The next Sunday, we all watched Monty Python again at Myrna’s house. We really loved the show and I eventually laughed because I got all the jokes without the aid of an interpreter. One Sunday, Tom told us that we couldn’t come over to watch Monty Python anymore. We watched it at Cecilia’s house for a few weeks, but it just wasn’t the same. Luckily, Myrna told us that we were invited back to her house on Sunday nights to watch Monty Python with her father. He told us that he missed us while watching Monty Python. So, every Sunday night we watched Monty Python with Myrna and her father Tom.
But getting back to Spam, that was the skit we re-enacted the most. So, the Internet term spam is derived from the Monty Python skit in the restaurant where just about everything on the menu includes Spam: “Spam, Spam, Spam, Spam, eggs, and Spam,” etc.
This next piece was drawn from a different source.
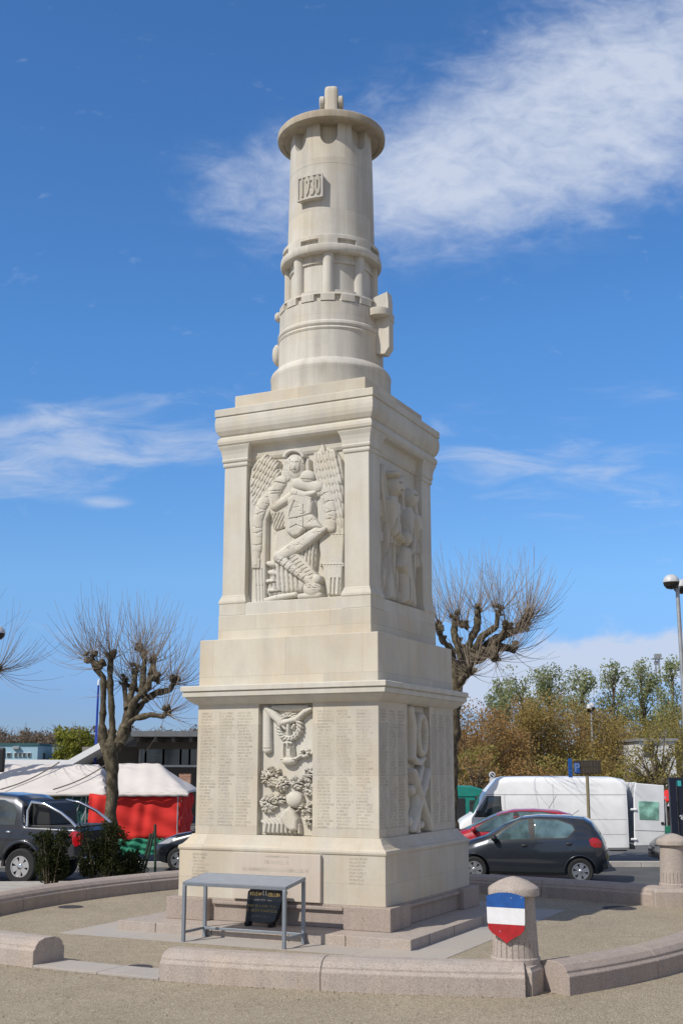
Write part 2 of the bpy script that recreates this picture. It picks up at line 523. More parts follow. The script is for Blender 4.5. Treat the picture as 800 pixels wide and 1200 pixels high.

Well, I thought of all this because of all the spam that I’ve been receiving lately. The maddening thing about spam is not so much that I receive a lot of spam, but rather that I have started to receive it from myself, too! And I’m fairly sure that I didn’t send it out. I’m not sure why, but I thought I would share some of the Subject lines with you (in no particular order):
You want yours bigger, all men do
Iva debt consolidation
I hadn’t had sex for a while
Whip out your huge manhood
Best offer in gambling history
Huge discount watches
Start seeing dollars pouring in
How about a $2400 welcome bonus
Best Rolex Replica
Elite products for your style and reputation
Enlargement of organs possible
After that it’s only fun and winning
Affordable luxury online in the world’s no. 1 rated replica watch store
Legal software sales
Gravidty (sic)
Win $$$
10 inches is possible
Online University Diploma degrees
You have just received an e-card
Penis Products Reviewed
Looking for a watch? Visit Replica Classics
Great sex secrets revealed
Your diamond replicas
Perfectly crafted luxury timepieces
Suffer from short babymaker? Don’t loose (sic), the only solution is here.